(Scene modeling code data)

····················

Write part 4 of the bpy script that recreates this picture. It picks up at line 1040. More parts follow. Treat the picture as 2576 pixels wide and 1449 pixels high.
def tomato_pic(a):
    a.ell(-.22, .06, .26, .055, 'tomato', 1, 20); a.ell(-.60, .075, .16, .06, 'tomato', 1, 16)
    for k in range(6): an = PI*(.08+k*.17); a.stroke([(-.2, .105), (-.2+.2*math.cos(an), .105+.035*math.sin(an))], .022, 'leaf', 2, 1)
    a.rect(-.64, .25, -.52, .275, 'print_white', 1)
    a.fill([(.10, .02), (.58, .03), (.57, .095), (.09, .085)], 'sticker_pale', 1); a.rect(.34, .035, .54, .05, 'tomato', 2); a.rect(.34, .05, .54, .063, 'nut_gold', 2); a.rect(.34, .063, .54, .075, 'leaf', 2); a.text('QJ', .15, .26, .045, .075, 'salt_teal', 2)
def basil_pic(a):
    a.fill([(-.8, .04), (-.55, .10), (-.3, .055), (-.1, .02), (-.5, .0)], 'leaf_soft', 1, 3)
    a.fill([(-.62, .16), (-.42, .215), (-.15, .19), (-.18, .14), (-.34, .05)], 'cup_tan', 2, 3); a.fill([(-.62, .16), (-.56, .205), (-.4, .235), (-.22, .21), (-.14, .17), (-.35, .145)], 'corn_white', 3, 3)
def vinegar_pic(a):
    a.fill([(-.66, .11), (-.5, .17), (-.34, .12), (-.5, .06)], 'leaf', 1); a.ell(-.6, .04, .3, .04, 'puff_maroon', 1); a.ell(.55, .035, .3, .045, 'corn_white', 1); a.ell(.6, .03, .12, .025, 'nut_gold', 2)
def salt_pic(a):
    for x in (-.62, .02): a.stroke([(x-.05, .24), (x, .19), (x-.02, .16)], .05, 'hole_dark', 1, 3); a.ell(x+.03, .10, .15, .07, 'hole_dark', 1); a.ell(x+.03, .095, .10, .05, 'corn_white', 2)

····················

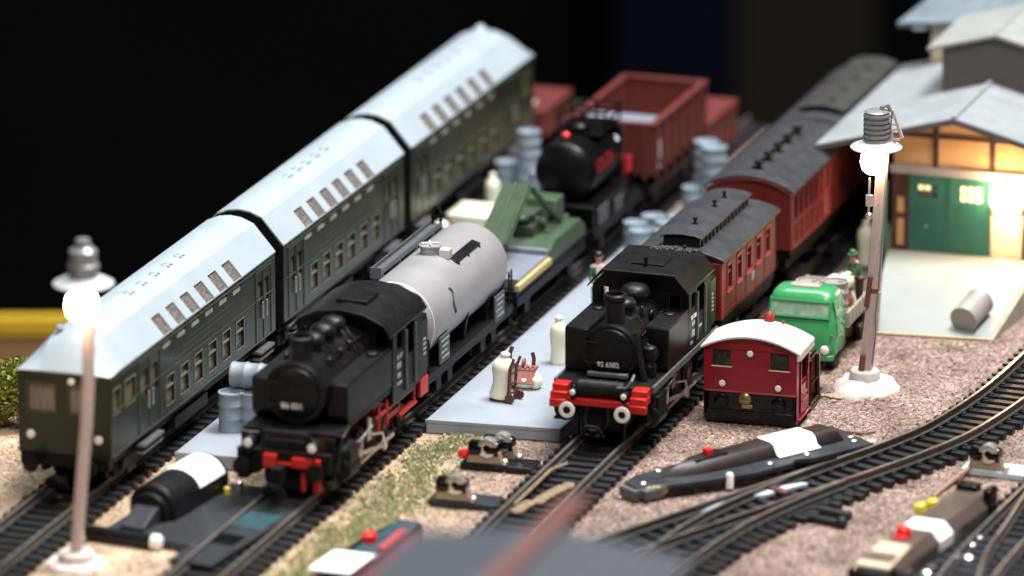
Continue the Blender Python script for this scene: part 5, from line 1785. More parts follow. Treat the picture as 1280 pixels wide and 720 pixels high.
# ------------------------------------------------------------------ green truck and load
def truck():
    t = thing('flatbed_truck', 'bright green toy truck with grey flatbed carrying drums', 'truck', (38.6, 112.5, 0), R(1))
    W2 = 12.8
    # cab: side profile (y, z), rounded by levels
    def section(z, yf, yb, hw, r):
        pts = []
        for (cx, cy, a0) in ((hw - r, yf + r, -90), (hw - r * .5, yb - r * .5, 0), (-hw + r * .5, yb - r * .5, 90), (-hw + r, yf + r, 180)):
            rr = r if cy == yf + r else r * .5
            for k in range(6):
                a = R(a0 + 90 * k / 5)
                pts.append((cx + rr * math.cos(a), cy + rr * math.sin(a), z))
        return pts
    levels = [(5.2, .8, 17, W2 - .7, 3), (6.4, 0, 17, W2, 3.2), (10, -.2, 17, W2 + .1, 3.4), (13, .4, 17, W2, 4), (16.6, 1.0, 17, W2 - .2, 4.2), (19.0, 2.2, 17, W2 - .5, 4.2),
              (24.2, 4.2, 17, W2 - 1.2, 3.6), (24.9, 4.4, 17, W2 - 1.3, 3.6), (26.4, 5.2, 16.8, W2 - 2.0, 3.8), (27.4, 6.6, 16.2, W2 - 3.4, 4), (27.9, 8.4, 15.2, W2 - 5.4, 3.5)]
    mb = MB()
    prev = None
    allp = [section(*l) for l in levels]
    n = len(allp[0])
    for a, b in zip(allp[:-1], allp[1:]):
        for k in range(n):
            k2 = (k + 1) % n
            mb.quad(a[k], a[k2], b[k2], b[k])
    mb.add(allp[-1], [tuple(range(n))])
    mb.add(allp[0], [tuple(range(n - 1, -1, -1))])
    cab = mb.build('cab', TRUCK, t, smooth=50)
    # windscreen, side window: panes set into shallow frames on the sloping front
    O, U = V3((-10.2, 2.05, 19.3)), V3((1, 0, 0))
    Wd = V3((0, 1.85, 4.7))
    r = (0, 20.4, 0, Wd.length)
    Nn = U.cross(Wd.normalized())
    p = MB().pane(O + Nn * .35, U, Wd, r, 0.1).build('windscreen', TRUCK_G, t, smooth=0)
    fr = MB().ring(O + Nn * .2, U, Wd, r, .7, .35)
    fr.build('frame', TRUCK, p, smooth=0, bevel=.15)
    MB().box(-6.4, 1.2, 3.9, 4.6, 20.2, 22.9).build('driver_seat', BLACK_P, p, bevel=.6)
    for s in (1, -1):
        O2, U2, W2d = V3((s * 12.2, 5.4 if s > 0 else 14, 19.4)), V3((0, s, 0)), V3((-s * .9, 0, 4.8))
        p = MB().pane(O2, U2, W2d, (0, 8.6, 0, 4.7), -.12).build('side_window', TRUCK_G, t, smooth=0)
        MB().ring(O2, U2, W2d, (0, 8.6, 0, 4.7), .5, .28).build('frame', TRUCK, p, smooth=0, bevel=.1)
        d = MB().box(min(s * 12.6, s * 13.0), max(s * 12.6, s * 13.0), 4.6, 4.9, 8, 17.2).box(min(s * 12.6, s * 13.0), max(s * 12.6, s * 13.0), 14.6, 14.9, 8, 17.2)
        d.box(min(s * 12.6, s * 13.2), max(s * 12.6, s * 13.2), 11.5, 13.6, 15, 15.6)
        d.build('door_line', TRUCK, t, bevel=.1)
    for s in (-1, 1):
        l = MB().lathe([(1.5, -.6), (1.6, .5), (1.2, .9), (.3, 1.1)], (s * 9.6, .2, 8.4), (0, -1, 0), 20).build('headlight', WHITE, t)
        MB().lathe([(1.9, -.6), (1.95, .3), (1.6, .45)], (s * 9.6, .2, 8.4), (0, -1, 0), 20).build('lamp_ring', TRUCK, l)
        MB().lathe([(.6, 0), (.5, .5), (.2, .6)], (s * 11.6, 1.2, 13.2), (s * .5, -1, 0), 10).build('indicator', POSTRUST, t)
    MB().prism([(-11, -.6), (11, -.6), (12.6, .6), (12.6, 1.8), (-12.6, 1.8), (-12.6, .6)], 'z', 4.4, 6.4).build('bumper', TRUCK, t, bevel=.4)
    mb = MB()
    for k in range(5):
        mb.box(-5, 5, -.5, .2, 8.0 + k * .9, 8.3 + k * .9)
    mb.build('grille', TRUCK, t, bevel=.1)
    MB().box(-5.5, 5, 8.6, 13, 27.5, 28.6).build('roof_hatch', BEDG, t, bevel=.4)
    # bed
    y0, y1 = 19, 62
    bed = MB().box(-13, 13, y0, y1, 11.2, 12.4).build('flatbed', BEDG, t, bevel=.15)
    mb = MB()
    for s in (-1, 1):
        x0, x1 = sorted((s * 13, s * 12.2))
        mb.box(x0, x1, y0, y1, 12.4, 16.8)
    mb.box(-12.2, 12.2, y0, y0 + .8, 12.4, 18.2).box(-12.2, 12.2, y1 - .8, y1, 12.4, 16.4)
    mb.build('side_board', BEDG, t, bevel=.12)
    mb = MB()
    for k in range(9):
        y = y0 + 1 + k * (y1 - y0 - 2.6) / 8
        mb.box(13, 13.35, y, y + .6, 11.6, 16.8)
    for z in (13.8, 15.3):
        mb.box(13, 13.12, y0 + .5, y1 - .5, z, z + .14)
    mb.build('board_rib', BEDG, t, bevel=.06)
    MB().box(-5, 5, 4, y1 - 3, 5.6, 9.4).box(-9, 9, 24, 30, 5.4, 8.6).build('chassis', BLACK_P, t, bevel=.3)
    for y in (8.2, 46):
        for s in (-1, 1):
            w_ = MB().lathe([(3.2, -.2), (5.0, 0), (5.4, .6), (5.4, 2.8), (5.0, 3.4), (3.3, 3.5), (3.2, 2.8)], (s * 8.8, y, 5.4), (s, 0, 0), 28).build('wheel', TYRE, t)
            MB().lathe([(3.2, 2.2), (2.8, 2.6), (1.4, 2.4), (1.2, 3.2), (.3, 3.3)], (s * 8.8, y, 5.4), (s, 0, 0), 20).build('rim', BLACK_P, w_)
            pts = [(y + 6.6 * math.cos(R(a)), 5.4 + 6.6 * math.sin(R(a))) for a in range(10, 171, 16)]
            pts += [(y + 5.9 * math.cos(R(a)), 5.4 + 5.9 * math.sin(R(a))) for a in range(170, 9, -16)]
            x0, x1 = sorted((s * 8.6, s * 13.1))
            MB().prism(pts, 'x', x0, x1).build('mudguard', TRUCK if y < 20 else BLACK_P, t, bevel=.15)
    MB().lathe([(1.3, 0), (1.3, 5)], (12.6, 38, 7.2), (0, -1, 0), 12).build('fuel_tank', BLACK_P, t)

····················

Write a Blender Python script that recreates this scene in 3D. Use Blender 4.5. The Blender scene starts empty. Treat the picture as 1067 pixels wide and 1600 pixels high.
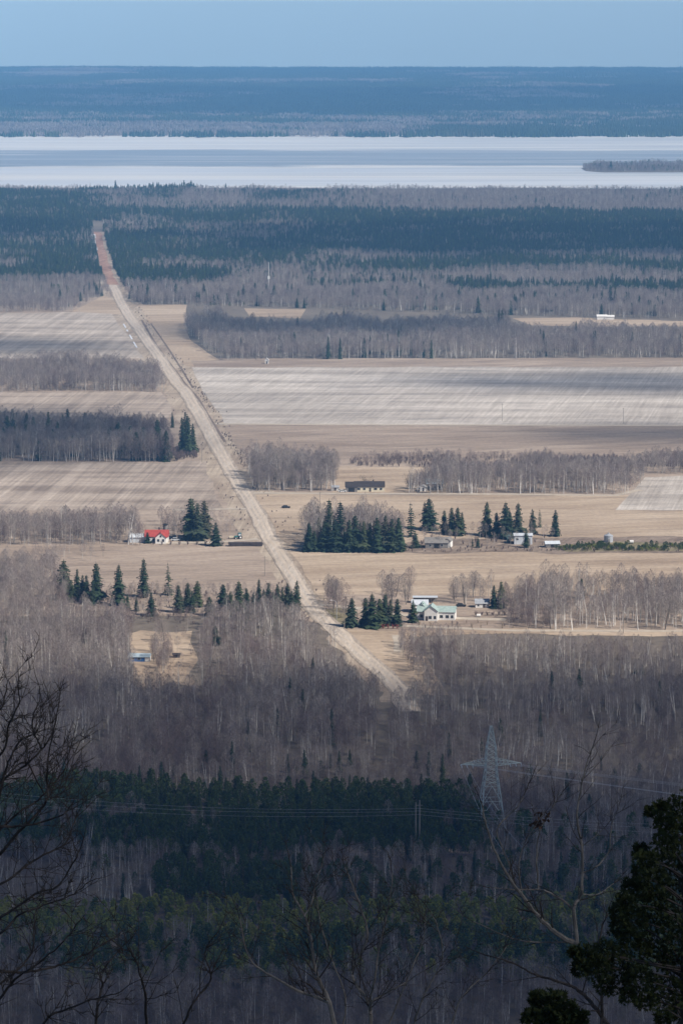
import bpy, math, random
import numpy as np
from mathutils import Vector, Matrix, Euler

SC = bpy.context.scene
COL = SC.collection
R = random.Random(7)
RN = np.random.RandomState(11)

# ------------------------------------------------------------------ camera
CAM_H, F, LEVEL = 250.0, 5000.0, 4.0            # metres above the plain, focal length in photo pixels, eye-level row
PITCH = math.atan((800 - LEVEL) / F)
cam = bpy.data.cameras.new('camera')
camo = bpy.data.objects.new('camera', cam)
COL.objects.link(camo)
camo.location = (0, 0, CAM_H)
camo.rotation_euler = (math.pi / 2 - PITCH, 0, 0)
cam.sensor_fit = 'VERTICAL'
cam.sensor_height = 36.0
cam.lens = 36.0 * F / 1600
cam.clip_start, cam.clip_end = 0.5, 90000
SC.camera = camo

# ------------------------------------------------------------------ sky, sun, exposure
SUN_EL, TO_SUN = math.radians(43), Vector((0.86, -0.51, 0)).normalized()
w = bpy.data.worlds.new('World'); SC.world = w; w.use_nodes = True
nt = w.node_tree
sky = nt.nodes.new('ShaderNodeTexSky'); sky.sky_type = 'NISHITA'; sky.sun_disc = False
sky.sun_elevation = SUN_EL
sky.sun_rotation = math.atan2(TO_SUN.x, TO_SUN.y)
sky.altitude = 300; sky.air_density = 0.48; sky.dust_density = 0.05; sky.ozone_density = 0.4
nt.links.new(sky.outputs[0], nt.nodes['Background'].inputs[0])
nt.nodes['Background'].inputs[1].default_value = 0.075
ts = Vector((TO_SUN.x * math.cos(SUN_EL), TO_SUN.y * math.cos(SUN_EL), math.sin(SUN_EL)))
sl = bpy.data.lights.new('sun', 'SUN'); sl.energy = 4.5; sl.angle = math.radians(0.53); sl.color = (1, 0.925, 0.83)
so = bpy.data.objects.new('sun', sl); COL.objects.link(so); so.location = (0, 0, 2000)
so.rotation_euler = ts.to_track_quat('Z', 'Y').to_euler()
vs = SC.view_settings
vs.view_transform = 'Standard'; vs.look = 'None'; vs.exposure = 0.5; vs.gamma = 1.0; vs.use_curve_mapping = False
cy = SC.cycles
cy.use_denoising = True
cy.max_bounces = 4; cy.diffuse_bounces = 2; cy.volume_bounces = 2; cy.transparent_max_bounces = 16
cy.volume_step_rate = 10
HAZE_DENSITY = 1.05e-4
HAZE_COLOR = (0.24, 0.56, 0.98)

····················

PROMPT — Look above for the line with "Write a Blender" and copy exactly from it through the line with "from mathutils import Vector, Matrix, Euler", both included. Omit the pictures.

EXERCISE SOLUTION —
Write a Blender Python script that recreates this scene in 3D. Use Blender 4.5. The Blender scene starts empty. Treat the picture as 1067 pixels wide and 1600 pixels high.
import bpy, math, random
import numpy as np
from mathutils import Vector, Matrix, Euler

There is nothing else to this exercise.